To summarize all this, and to drive the point home further, of the 22 projected starters on offense and defense, half of those players were acquired via the unrestricted free agent market or trades. That does not include rookie free agents signed immediately following the draft.

It's important to note that the logic behind these moves is not being questioned here. The 2011 Colts were a disaster, winning only 2 games and starting the season 0-13. From 2007-2011, the Indianapolis front office was virtually inept at drafting quality players. Busts like Tony Ugoh, Fili Moala, Donald Brown, Kevin Thomas, and Jerry Hughes litter the landscape of those years. Also, with the firing of Polian Family from the front office, Grigson and his crew had to re-infuse the roster with talent, especially on defense. Chuck Pagano's hybrid 3-4 scheme is much more complex, and requires a higher skill set from the players, than the old Tampa-2, 4-3 scheme run under Jim Caldwell.

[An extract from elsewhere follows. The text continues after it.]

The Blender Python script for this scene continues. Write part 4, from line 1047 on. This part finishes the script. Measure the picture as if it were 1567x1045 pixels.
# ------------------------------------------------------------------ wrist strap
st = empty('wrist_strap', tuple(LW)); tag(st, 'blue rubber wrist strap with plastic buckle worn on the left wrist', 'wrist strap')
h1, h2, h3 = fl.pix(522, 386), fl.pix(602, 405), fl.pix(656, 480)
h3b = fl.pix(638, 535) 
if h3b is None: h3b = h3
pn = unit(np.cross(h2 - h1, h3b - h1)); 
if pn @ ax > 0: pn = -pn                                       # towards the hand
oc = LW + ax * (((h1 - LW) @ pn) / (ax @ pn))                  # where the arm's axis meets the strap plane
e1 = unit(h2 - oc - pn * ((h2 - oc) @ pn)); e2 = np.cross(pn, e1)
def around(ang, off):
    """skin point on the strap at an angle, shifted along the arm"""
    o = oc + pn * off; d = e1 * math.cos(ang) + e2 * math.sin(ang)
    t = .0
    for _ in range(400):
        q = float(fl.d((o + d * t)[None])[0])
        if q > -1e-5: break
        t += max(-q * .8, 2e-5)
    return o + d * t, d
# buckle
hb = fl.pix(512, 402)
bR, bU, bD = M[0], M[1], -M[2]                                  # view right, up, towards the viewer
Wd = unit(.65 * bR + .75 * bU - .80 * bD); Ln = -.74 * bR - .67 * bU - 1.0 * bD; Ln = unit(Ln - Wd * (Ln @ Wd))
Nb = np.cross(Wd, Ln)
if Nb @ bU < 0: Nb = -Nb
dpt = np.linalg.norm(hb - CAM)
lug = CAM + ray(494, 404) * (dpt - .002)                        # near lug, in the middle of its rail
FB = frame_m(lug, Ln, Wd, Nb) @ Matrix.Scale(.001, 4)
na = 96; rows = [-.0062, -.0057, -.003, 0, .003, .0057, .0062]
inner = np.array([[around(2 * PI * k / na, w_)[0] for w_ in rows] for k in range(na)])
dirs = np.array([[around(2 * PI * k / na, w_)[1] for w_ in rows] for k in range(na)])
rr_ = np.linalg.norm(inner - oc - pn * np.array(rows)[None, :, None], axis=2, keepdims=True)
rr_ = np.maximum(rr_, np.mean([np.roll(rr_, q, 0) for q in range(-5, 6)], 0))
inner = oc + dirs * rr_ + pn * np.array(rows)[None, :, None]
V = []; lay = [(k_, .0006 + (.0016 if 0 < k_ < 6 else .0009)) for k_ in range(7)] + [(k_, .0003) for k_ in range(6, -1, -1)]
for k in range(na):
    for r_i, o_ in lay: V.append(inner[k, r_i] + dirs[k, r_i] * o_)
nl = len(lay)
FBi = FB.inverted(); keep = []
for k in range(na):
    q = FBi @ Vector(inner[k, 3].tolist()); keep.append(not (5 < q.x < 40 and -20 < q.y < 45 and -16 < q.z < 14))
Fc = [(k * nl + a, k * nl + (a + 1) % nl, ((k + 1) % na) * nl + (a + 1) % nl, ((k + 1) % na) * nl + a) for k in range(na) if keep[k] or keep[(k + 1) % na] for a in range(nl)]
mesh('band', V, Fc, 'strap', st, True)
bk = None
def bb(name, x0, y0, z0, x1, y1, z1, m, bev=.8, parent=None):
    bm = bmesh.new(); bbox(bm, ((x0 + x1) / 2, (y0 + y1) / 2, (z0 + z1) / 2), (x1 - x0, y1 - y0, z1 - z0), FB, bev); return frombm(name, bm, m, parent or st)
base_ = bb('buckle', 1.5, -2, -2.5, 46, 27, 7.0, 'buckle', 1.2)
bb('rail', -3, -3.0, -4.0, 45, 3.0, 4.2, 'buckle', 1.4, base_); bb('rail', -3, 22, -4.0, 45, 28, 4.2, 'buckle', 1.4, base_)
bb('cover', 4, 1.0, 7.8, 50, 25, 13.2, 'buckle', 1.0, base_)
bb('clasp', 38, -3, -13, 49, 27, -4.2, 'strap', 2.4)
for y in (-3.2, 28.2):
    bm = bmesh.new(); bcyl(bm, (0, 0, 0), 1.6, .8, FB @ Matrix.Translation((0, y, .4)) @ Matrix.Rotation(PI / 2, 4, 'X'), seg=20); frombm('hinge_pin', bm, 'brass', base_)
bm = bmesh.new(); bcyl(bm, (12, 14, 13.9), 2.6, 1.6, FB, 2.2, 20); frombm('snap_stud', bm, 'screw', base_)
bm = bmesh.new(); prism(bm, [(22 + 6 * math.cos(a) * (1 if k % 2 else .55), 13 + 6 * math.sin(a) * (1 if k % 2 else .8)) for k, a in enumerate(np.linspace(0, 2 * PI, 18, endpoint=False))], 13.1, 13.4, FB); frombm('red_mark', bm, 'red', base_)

It will be very interesting to see if this strategy of improvement via free agency will work. History says it will not, and the most recent example of that are the Philadelphia Eagles teams from 2011-2012. In 2011, the Eagles spent a boatload of their cap space on free agents, assembling the now-infamous "Dream Team" that included Cullen Jenkins, Vince Young, Jason Babin, and Nnamdi Asomugha. That "Dream Team" compiled a 2-year win-loss record of 12-20. They never made the playoffs, and the eventual results were the firing of longtime head coach Andy Reid along with the releasing of Jenkins, Young, Babin, and Asomugha.

FYI: The Eagles director of player personnel from 2010-2011 (aka, the period of time when Philly signed all these "Dream Team" free agents) was Ryan Grigson.

So, if you are one of these fans that used to rant and rave about how free agency was TEH SATAN, then you better root hard against the 2013 Indianapolis Colts. If they perform better than the 2012 team did, it will put a dent in the notion the teams "can only win via the draft."

If the Colts struggle, and if those struggles are linked to a lack of cohesion because of all these free agents, that will be traced back to Grigson and his 2013 offseason philosophy. It's a methodology that flamed out with the Eagles. Will it work with the Colts? We shall see.